3. Analysis & Mapping
Knowing both the importance of a criterion, and how competing products perform on it, yields a visual map of the competitive landscape.
The value of the map is in the interpretation and identification of an actionable differentiation strategy. Based on each buying criterion’s position on the map, it is classified as:
- You own-Maintain and strengthen: Important buying criteria where you have an advantage over competitors. They can be used in branding, sales, and marketing communication to make you stand out from competitors.
- Competitor owns-Cede: These are important buying criteria where competitors have an advantage over you. Trying to displace competitors from these positions will require significant resources and, at best, end up at a parity condition.
- Open-Fight to won: These are criteria that are important to the marketplace that are not being met by any vendor. They represent opportunities for developing your solution to lead the market in meeting these needs.
- Undervalued-Seek to elevate: These are strengths that you have over competitors that the market doesn’t view as important as other criteria. They represent opportunities to educate the market.
- Thresholds-Maintain, don’t over invest: These are criteria that all vendors must be to be in the consideration set but are not competitively differentiating.
- Avoid-Monitor: These are areas that are undervalued by the market and you do not possess any meaningful advantage.

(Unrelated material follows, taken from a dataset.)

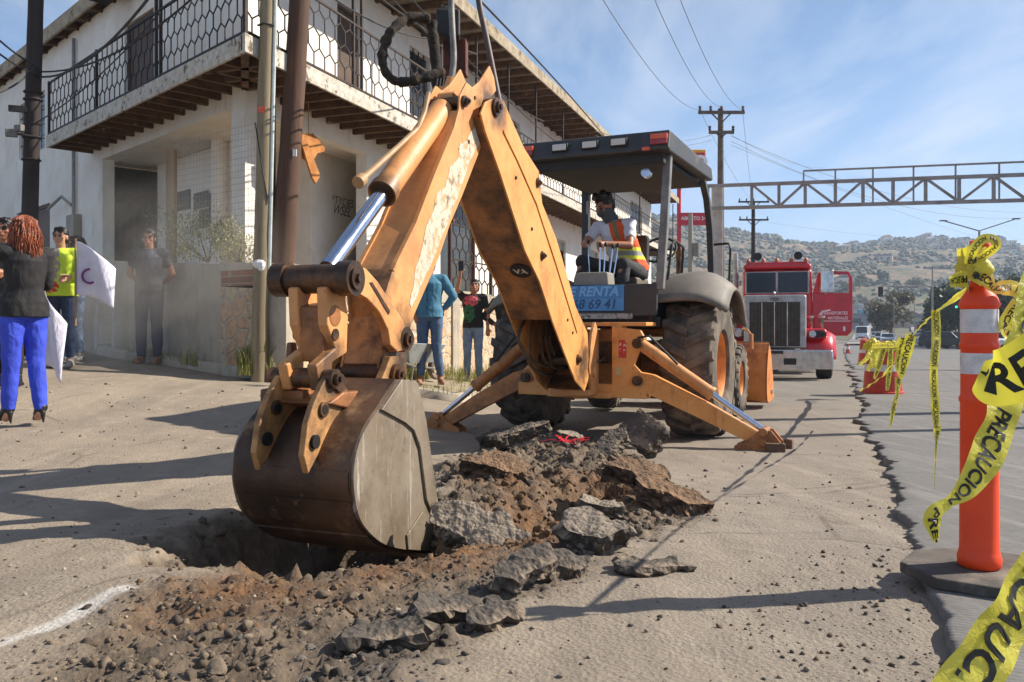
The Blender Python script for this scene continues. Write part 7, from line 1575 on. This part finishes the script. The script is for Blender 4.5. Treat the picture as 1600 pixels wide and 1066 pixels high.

This analysis and visualization can be especially useful for companies that are in transition from an inside-out, product-focused orientation to a more outside-in market focus. The framework provides a means of establishing a mutual understanding among internal stakeholders (e.g. marketing, sales force, engineering, and customer service) of your competitive differentiation.
Value of a Systematic Approach
Even without collecting customer or prospects feedback, the framework provides a systematic process for you and your stakeholders to conceptualize your relative competitive differentiation. Product marketers and managers can follow this process using internal resources, experience and judgement to identify and place possible your competitive differentiation.